Voor de initiatiefnemers van De Groene GGZ is het duidelijk: natuur en gezondheid zijn onlosmakelijk met elkaar verbonden. “Wij geloven er heilig in dat natuur-inclusieve gezondheid helpt om veel van de huidige zorgproblemen op te lossen.”
Door Rosanne Silvis-Ottevanger
Renske Visscher (IVN Natuureducatie) en Rob Wolters (Nature For Health) hebben de natuur binnen de ggz op de kaart gezet. Visscher: “Binnen de ggz bestaat een beweging niet zonder een boek. Tijdens corona is het boek Green Mental Health uitgebracht. Toen IVN en NFH samen een seminar over de vergroening van de ggz gingen organiseren, hadden we binnen no-time 130 aanmeldingen vanuit 90 verschillende instellingen. Zo is de bal gaan rollen.”
Wolters vult aan: “We hebben het voordeel dat uit onderzoek naar de effecten van de natuur op onze gezondheid veel positieve effecten komen, vooral wat betreft mentale gezondheid. Evidence-based werken is een belangrijk onderdeel, maar intuïtief voelt iedereen wel aan dat natuur gezond is.”
Niet iedereen stond meteen te juichen. Visscher: “We hoorden vaak ‘Mijn cliënten hebben hier helemaal niks mee’. Als we dan gingen doorvragen, kregen we vaak te horen ‘Er zijn er in ieder geval drie die ik met geen mogelijkheid naar buiten kan krijgen’. Ons antwoord is dan heel simpel: met die cliënten ga je dus niet naar buiten. Begin met degenen die hier wel voor open staan.”
Integrale aanpak
Wolters: “Een andere weerstand waar we tegen aanlopen, is dat natuur-inclusief denken en werken een integrale aanpak is. Met een integrale aanpak kun je denken aan het samenwerken van de zorginstelling, de wijk, de gemeente, enzovoorts. Dat vraagt tijd, overleg en er is vaak geen financiële dekking voor. En dat terwijl de ggz al vaak een overbelaste instelling is. Die overbelasting geeft veel stress bij medewerkers.’
Minimale middelen
Wat Visscher en Wolters niet willen, is de kosten of werkdruk verhogen. Wolters: “Maar ook met minimale middelen kun je veel bereiken. Al heb je aanvankelijk wel middelen nodig om deze verandering op gang te brengen. Daarbij is investeren in meer natuur niet alleen een investering in zorg, maar ook direct in een gezondere toekomst.”

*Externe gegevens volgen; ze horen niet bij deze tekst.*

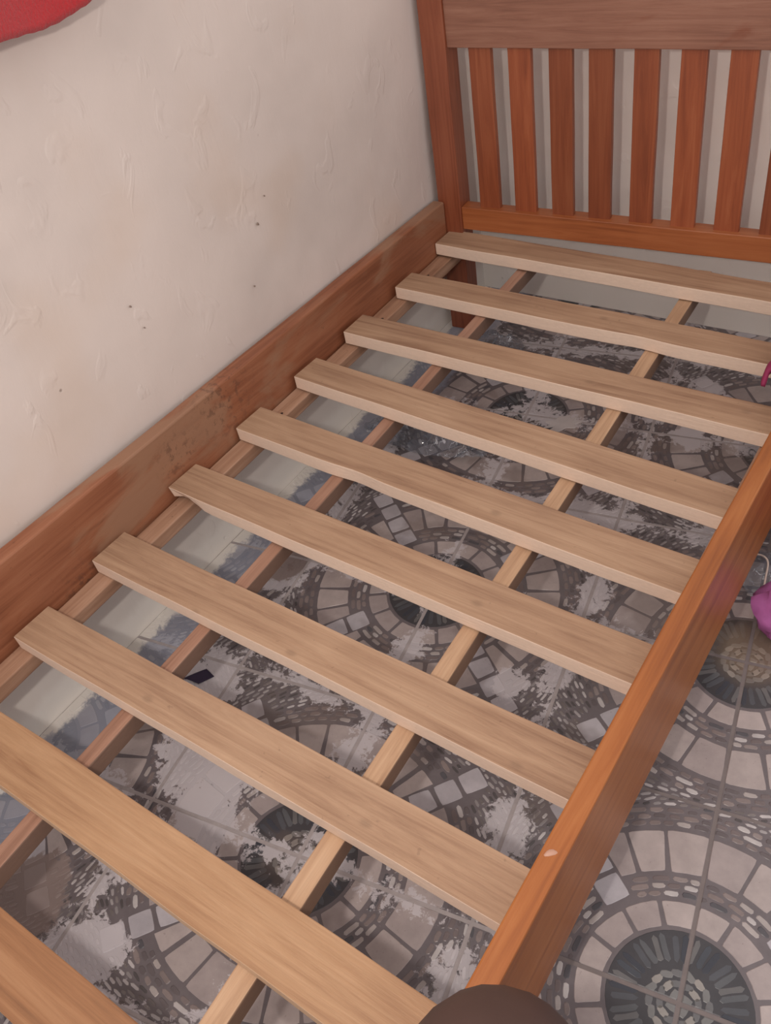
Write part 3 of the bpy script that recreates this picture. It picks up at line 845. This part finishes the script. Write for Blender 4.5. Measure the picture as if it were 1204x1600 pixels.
# x, y, z, half width (across), half depth
LEG = [(1.30, -.50, .62, .085, .09), (1.27, -.42, .52, .084, .088), (1.21, -.27, .37, .078, .080), (1.135, -.17, .27, .080, .076),
       (1.088, -.068, .188, .085, .080), (1.096, -.045, .10, .060, .060), (1.105, -.06, .02, .052, .056), (1.12, -.10, -.06, .048, .054),
       (1.125, -.13, -.14, .038, .042), (1.128, -.145, -.21, .030, .036), (1.128, -.135, -.252, .032, .040)]
bm = bmesh.new(); rings = []
NR, NS = 24, 70
side = Vector((.92, .39, 0)).normalized()
prev = None
for i in range(NS + 1):
    t = i / NS; x, y, z, ra, rb = catmull(LEG, t)
    x2, y2, z2, _, _ = catmull(LEG, min(1, t + .01)); x1, y1, z1, _, _ = catmull(LEG, max(0, t - .01))
    d = Vector((x2 - x1, y2 - y1, z2 - z1)).normalized()
    s = (side - d * side.dot(d)).normalized(); fwd = s.cross(d)
    ring = []
    for k in range(NR):
        a = 2 * math.pi * k / NR
        ring.append(bm.verts.new(Vector((x, y, z)) + s * math.cos(a) * ra + fwd * math.sin(a) * rb))
    rings.append(ring)
for i in range(NS):
    for k in range(NR): bm.faces.new((rings[i][k], rings[i][(k + 1) % NR], rings[i + 1][(k + 1) % NR], rings[i + 1][k]))
bm.faces.new(rings[0][::-1])
# foot continues from the ankle ring
FOOT = [(.0, -.02, .034, .040), (.012, .0, .036, .036), (.03, .03, .037, .032), (.055, .08, .041, .026), (.075, .125, .044, .018), (.085, .15, .040, .012)]
last = rings[-1]
base = Vector((1.128, -.135, 0))
for (fx, fy, ra, rb) in FOOT[1:]:
    cz = ZF + rb + .001
    ring = []
    dirv = Vector((fx, fy, 0)); fd = Vector((.35, .94, 0)).normalized(); s = Vector((.94, -.35, 0))
    for k in range(NR):
        a = 2 * math.pi * k / NR
        ring.append(bm.verts.new(base + dirv + Vector((0, 0, cz)) + s * math.cos(a) * ra - Vector((0, 0, 1)) * math.sin(a) * rb * -1))
    # choose the ring rotation nearest to the last ring
    best = min(range(NR), key=lambda o_: sum((ring[(k + o_) % NR].co - last[k].co).length for k in range(NR)))
    rb_ = [ring[(k + best) % NR] for k in range(NR)]
    rev = [ring[(best - k) % NR] for k in range(NR)]
    if sum((rev[k].co - last[k].co).length for k in range(NR)) < sum((rb_[k].co - last[k].co).length for k in range(NR)): rb_ = rev
    for k in range(NR): bm.faces.new((last[k], last[(k + 1) % NR], rb_[(k + 1) % NR], rb_[k]))
    last = rb_
bm.faces.new(last)
# toes
for q in range(5):
    c = base + Vector((.085 + (q - 2) * .016, .155 - abs(q - .5) * .006, 0)) 
    tr = .0105 if q else .0125
    res = bmesh.ops.create_uvsphere(bm, u_segments=10, v_segments=8, radius=1.0, matrix=Matrix.Translation((c.x - .03 + 0, c.y, ZF + tr + .001)) @ Matrix.Diagonal((tr, tr * 2.2, tr, 1)))
bmesh.ops.recalc_face_normals(bm, faces=bm.faces)
o = link('person', mesh_from('person', bm, True), skin_mat())
tag(o, 'dark brown bent knee of a person beside the rail at the bottom edge', 'person')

Visscher geeft aan dat targets praktisch en nodig zijn. “Maar we zijn primair een beweging die steeds breder wordt. Een beweging waar iedereen aan kan bijdragen. Of je nu bestuurder, verpleegkundige of begeleider of behandelaar of cliënt bent. Of gewoon iemand die hier iets in wil betekenen. We hopen dat we op GGZ-terreinen mooie voorbeelden kunnen neerzetten waar anderen weer van kunnen leren.”
Wolters: “Onze beweging is niet top-down, maar interactief. GGZ-instellingen en de Nederlandse GGZ werken samen met ons en andere partners aan veel bottom-up initiatieven. Daar zijn we super trots op. Het Collectief Natuurinclusief noemde De Groene GGZ zelfs als een van dé voorbeelden van het streven naar een natuur-inclusief Nederland. Gezamenlijk zullen we de komende jaren nog heel wat mooie dingen laten zien!”
Opschalen naar hele ggz
Hoe ziet De Groene GGZ er over tien jaar uit? Visscher: “De eerste twee jaar van bewustwording en agenderen zit erop. We hopen nu te kunnen opschalen naar de hele ggz-sector. En willen de samenwerking verbreden met onder andere het ministerie van VWS, het ministerie van LNV, andere beroepsgroepen, terrein-beherende organisaties, provincies en gemeenten. Daardoor willen we daadwerkelijk gezondere natuur, gezondere medewerkers, gezondere cliënten en gezondere buurten gaan zien.”
Wolters hoopt dat een natuur-inclusieve ggz het nieuwe normaal is over tien jaar. “Onze droom is dat straks alle ggz-instellingen vergroend zijn, zowel residentieel als ambulant. Terreinen zullen als een inspirerende en helende omgeving werken voor cliënten, vrijwilligers, zorgmedewerkers en buurtbewoners.”